I feel like "designed for the web" doesn't really mean much when you zoom out. When I look at that bytecode set, it is less strongly typed and has more opcodes than JVM bytecode, but otherwise is rather comparable. It isn't based on any actually existing hardware instruction set so it must be interpreted or JIT compiled. It has explicit opcodes for things like popcnt and clz instead of relying on compiler intrinsics, but that's not anything that matters when you need a translation layer anyway. It has bytecodes that do static and virtual method dispatch, just like JVM bytecode.

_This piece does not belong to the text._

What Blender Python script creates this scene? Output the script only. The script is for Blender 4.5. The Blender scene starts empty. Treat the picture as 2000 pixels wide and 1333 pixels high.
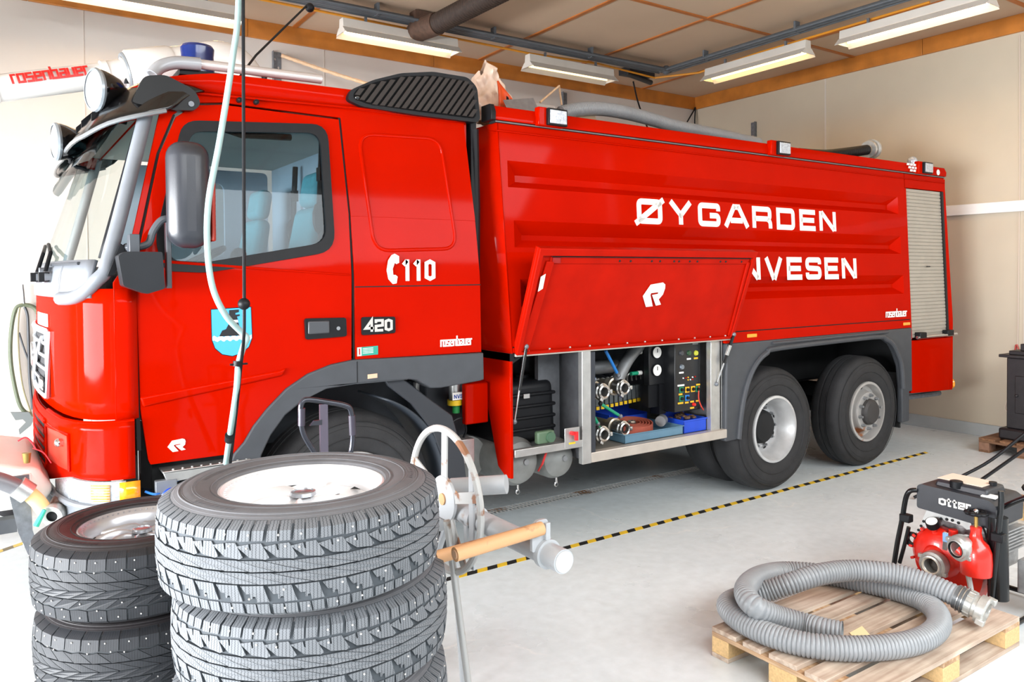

The main difference seems to be that it doesn't provide GC or locks or other things that higher level languages need.

As far as I can tell, the browser community insists on constantly reinventing the wheel because of a kind of NIH syndrome often justified by security, but how robust is that justification? You can't have regular sockets, you need "WebSockets", although the web has permissioned APIs in many other areas. You can't use any existing VM and bytecode set like the JVM because they're "insecure", although both Firefox and Chrome are constantly patching sandbox escapes too: it just comes with the space. However they're "web" and thus excused, Microsoft/Java aren't "web" and thus guilty. Ditto for Flash. You can't have threads like C#/Java have because Javascript engines happen not to be thread safe, instead you get "Web Workers" which are really just the Visual Basic 6 concurrency model reborn without the benefit of DCOM to assist with the messaging, but now it's "Web" it's hip and cool.

Maybe I'm just the grumpy old man yelling at the clouds, but browser tech is stuck in a hamster wheel where they insist on reinventing things that were already working fine elsewhere in the industry.